> [DATA TO PROCESS]

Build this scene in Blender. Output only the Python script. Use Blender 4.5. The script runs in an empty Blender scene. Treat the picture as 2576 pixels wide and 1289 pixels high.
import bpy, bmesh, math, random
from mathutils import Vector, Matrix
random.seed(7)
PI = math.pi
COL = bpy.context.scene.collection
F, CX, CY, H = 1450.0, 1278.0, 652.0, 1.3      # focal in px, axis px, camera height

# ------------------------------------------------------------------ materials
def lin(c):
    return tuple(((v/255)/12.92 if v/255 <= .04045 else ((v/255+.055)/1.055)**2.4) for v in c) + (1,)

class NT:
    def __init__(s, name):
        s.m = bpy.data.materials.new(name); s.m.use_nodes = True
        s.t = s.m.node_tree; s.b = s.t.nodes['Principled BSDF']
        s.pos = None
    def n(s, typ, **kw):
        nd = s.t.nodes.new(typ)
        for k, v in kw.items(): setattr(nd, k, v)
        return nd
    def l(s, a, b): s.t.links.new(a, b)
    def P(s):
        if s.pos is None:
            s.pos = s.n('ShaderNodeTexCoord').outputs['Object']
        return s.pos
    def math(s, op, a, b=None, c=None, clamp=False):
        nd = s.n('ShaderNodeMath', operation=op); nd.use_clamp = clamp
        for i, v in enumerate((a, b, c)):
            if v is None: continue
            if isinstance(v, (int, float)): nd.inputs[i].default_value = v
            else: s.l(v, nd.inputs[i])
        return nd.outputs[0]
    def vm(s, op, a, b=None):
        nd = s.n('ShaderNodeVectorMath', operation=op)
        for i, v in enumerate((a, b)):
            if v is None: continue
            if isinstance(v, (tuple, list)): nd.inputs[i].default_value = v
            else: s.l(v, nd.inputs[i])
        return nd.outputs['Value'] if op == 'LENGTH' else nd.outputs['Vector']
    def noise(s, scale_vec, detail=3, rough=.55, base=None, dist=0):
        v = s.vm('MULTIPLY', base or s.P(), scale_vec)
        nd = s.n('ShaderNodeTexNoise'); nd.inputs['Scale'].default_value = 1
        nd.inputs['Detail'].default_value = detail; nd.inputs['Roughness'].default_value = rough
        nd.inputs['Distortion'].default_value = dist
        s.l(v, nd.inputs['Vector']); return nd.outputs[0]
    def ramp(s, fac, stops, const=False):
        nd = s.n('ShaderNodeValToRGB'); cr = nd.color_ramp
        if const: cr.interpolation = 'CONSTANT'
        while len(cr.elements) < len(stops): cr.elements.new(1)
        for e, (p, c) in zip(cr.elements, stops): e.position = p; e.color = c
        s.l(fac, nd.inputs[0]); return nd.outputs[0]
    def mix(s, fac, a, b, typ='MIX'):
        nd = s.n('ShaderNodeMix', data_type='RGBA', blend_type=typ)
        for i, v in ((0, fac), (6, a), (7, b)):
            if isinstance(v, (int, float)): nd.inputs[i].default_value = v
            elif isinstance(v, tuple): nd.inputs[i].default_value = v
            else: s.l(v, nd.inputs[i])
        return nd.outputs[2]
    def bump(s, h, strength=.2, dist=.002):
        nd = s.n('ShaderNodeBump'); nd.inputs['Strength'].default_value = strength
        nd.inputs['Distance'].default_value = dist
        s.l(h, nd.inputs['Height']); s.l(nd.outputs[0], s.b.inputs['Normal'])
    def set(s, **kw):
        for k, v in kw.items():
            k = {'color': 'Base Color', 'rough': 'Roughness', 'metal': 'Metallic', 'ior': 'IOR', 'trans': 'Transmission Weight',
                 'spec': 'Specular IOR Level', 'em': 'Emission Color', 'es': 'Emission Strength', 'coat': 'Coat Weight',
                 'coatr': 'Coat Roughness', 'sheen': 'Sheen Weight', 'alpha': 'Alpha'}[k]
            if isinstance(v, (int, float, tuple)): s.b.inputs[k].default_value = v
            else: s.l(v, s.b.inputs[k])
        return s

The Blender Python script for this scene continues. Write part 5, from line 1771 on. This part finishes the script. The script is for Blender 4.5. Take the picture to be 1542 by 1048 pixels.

> [WHAT NEEDS TO BE DONE]
Without omitting anything, output the entries exactly.

> [SOLUTION TO THIS EXERCISE]
Build this scene in Blender. Output only the Python script. Use Blender 4.5. The script runs in an empty Blender scene. Treat the picture as 2576 pixels wide and 1289 pixels high.
import bpy, bmesh, math, random
from mathutils import Vector, Matrix
random.seed(7)
PI = math.pi
COL = bpy.context.scene.collection
F, CX, CY, H = 1450.0, 1278.0, 652.0, 1.3      # focal in px, axis px, camera height

# ------------------------------------------------------------------ materials
def lin(c):
    return tuple(((v/255)/12.92 if v/255 <= .04045 else ((v/255+.055)/1.055)**2.4) for v in c) + (1,)

class NT:
    def __init__(s, name):
        s.m = bpy.data.materials.new(name); s.m.use_nodes = True
        s.t = s.m.node_tree; s.b = s.t.nodes['Principled BSDF']
        s.pos = None
    def n(s, typ, **kw):
        nd = s.t.nodes.new(typ)
        for k, v in kw.items(): setattr(nd, k, v)
        return nd
    def l(s, a, b): s.t.links.new(a, b)
    def P(s):
        if s.pos is None:
            s.pos = s.n('ShaderNodeTexCoord').outputs['Object']
        return s.pos
    def math(s, op, a, b=None, c=None, clamp=False):
        nd = s.n('ShaderNodeMath', operation=op); nd.use_clamp = clamp
        for i, v in enumerate((a, b, c)):
            if v is None: continue
            if isinstance(v, (int, float)): nd.inputs[i].default_value = v
            else: s.l(v, nd.inputs[i])
        return nd.outputs[0]
    def vm(s, op, a, b=None):
        nd = s.n('ShaderNodeVectorMath', operation=op)
        for i, v in enumerate((a, b)):
            if v is None: continue
            if isinstance(v, (tuple, list)): nd.inputs[i].default_value = v
            else: s.l(v, nd.inputs[i])
        return nd.outputs['Value'] if op == 'LENGTH' else nd.outputs['Vector']
    def noise(s, scale_vec, detail=3, rough=.55, base=None, dist=0):
        v = s.vm('MULTIPLY', base or s.P(), scale_vec)
        nd = s.n('ShaderNodeTexNoise'); nd.inputs['Scale'].default_value = 1
        nd.inputs['Detail'].default_value = detail; nd.inputs['Roughness'].default_value = rough
        nd.inputs['Distortion'].default_value = dist
        s.l(v, nd.inputs['Vector']); return nd.outputs[0]
    def ramp(s, fac, stops, const=False):
        nd = s.n('ShaderNodeValToRGB'); cr = nd.color_ramp
        if const: cr.interpolation = 'CONSTANT'
        while len(cr.elements) < len(stops): cr.elements.new(1)
        for e, (p, c) in zip(cr.elements, stops): e.position = p; e.color = c
        s.l(fac, nd.inputs[0]); return nd.outputs[0]
    def mix(s, fac, a, b, typ='MIX'):
        nd = s.n('ShaderNodeMix', data_type='RGBA', blend_type=typ)
        for i, v in ((0, fac), (6, a), (7, b)):
            if isinstance(v, (int, float)): nd.inputs[i].default_value = v
            elif isinstance(v, tuple): nd.inputs[i].default_value = v
            else: s.l(v, nd.inputs[i])
        return nd.outputs[2]
    def bump(s, h, strength=.2, dist=.002):
        nd = s.n('ShaderNodeBump'); nd.inputs['Strength'].default_value = strength
        nd.inputs['Distance'].default_value = dist
        s.l(h, nd.inputs['Height']); s.l(nd.outputs[0], s.b.inputs['Normal'])
    def set(s, **kw):
        for k, v in kw.items():
            k = {'color': 'Base Color', 'rough': 'Roughness', 'metal': 'Metallic', 'ior': 'IOR', 'trans': 'Transmission Weight',
                 'spec': 'Specular IOR Level', 'em': 'Emission Color', 'es': 'Emission Strength', 'coat': 'Coat Weight',
                 'coatr': 'Coat Roughness', 'sheen': 'Sheen Weight', 'alpha': 'Alpha'}[k]
            if isinstance(v, (int, float, tuple)): s.b.inputs[k].default_value = v
            else: s.l(v, s.b.inputs[k])
        return s

The Blender Python script for this scene continues. Write part 5, from line 1771 on. This part finishes the script. The script is for Blender 4.5. Take the picture to be 1542 by 1048 pixels.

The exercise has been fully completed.